In the four years that she has worked as a victim advocate, Galipeau she has yet to see a single domestic violence case that has been reported to the state go to trial.

No one testified against the bill, which is similar to one rejected by lawmakers in 2015. Back then, former Attorney General Janet Mills opposed it out of concern that it encroached on state sovereignty.

However, a Mills spokesperson says the governor recently wrote to members of Congress to express support for a new provision, authored by U.S. Rep. Chellie Pingree of Maine’s 1st District, that would put Maine’s tribes on equal footing with those in other states.

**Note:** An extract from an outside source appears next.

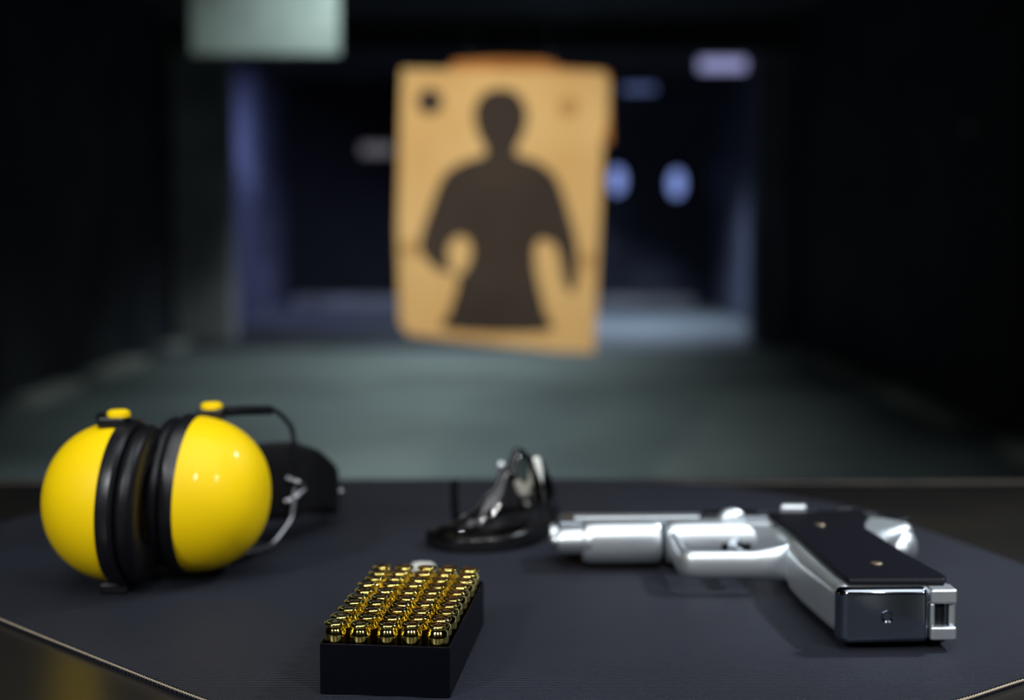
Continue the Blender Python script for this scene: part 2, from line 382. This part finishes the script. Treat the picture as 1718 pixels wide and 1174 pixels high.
tag(o, 'small off-white foam plug lying on the mat behind the back row of cartridges', 'ear plug')

# ================================================================ pistol, lying on its right side
# local x: rearward from the muzzle, y: towards the sights, z: up through the thickness
gun = thing('pistol', 'silver pistol with black grip panels lying on its side on the mat', 'pistol', (.0262, .846, .0162), (0, math.radians(-.6), math.radians(-.5)))
def gp(name, bm, m, bevel=0, parent=None, **k):
    for v in bm.verts:
        q = min(0, v.co.y+.055); v.co.y += q*.085; v.co.x -= q*.015
    return obj(name, bm, m, parent or gun, bevel=bevel, **k)
def tri(pts, h0, h1=None): return PR(pts, -h0, h0 if h1 is None else h1)
bm = tri([(.002, .0165), (.192, .0155), (.200, .021), (.203, .038), (.192, .0435), (.006, .0435), (.002, .040)], .0115)
slide = gp('slide', bm, 'slide', .0035)
gp('slide_flat', BX(.012, .090, .0215, .031, .0112, .0128), 'silver', .0007, slide)
gp('ejection_port', BX(.094, .128, .026, .0415, .0095, .0130), 'dark_steel', .0012, slide)
bm = bmesh.new()
for i in range(9): box(bm, .166+i*.0032, .1678+i*.0032, .022, .040, .0110, .0126)
gp('serrations', bm, 'dark_steel', .0003, slide)
gp('front_sight', PR([(.036, .043), (.050, .043), (.0470, .0520), (.040, .0525)], -.0020, .0030), 'slide', .0008, slide)
gp('sight_glint', ball(bmesh.new(), (.0430, .0530, .0030), .0030, .0030, .0034), 'silver', parent=slide)  # silver ball added as the highlight over the front sight
gp('rear_sight', PR([(.178, .043), (.190, .043), (.189, .052), (.179, .0500)], -.012, .0135), 'dark_steel', .002, slide)
bm = lathe(bmesh.new(), [(.0048, .012), (.0048, 0), (.0058, -.001), (.0070, -.0002), (.0074, .003), (.0074, .02)], 28, AX('X', (-.002, .030, 0)))
gp('barrel', bm, 'silver')
bm = lathe(bmesh.new(), [(0, -.0015), (.0030, -.0012), (.0036, .001), (.0078, .002), (.0088, .005), (.0088, .017), (.0098, .018), (.0098, .022)], 32, AX('X', (0, .0085, .0015)))
gp('recoil_spring_plug', bm, 'silver')
# frame: dust cover, middle, rails
dx = [.0165, .0168, .0178, .0195, .0225, .030, .045, .0580, .0610, .0630, .0642, .0646]
ds = [.80, .86, .92, .96, .99, 1, 1, 1, .985, .95, .90, .82]
gp('dust_cover', TB([(x, .0115, 0) for x in dx], 1, 40, flat=[(.0135*k, .0125*k) for k in ds], e=.78), 'silver', angle=50)
bm = tri([(.110, .0040), (.118, .0010), (.130, -.009), (.146, -.014), (.150, .0), (.150, .018), (.110, .018)], .0115)
fx = [.0675, .0678, .0688, .0705, .0735, .085, .110, .130, .142, .148]
fs = [.80, .86, .92, .96, 1, 1, 1, 1, .99, .97]
tube(bm, [(x, .0095, 0) for x in fx], 1, 40, flat=[(.0134*k, .0115*k) for k in fs], e=.80)
fr = gp('frame', bm, 'silver', angle=50)
# trigger guard loop
path = [(.0715, .004, 0), (.0718, -.020, 0), (.0722, -.040, 0), (.0755, -.0475, 0), (.084, -.0495, 0), (.105, -.0500, 0), (.118, -.0500, 0), (.129, -.0475, 0), (.138, -.041, 0)]
sp = spline(path, 7)
gp('trigger_guard', TB(sp, 1, 28, flat=[(.0080+.0038*max(0, (q.x-.112)/.025), .0044 if q.x > .0735 else .0034) for q in sp], e=.82), 'silver', angle=60)
tp = spline([(.112, .004, 0), (.106, -.010, 0), (.104, -.022, 0), (.107, -.033, 0), (.104, -.037, 0)], 6)
gp('trigger', TB(tp, 1, 16, flat=(.0045, .0024)), 'chrome', angle=60)
# grip core with curved front strap and beavertail
core = [(.130, -.006), (.133, -.028), (.1310, -.046), (.1290, -.062), (.1295, -.085), (.1318, -.110), (.1340, -.132), (.1365, -.1425),
        (.191, -.1435), (.1945, -.138), (.193, -.120), (.190, -.095), (.188, -.070), (.1885, -.045), (.193, -.028), (.205, -.019), (.2135, -.012), (.2145, -.002), (.208, .008), (.200, .0155), (.148, .016)]
gp('grip_frame', tri(core, .0135), 'silver', .0062, segs=6)
gp('beavertail', ball(bmesh.new(), (.2035, -.0060, 0), .0125, .0185, .0128, 28), 'silver')
gp('trigger_slot', BX(.1000, .1180, -.0023, .004, -.0080, .0012), 'dark_steel', .0006)  # dark block paints the shade inside the trigger opening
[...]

Mills has not said whether she would support the new bill. But Penobscot Nation Tribal Judge Eric Mehnert says the argument that it could infringe on state sovereignty is without merit.

“The Maine Settlement Act provides that if a federal law is passed which affects or preempts state law, that Act shall not apply in Maine. However VAWA does not preempt Maine law,” he says.

It specifically states that “nothing in the Act creates or eliminates any federal or state jurisdiction over Indian Country or affects the authority of the United States or any state government to investigate or prosecute a criminal violation in Indian Country.”

A Mills spokesperson says the governor looks forward to working with the Maine Legislature, the attorney general’s office and others to implement specific changes to Maine statutes that would protect tribal members in domestic violence cases.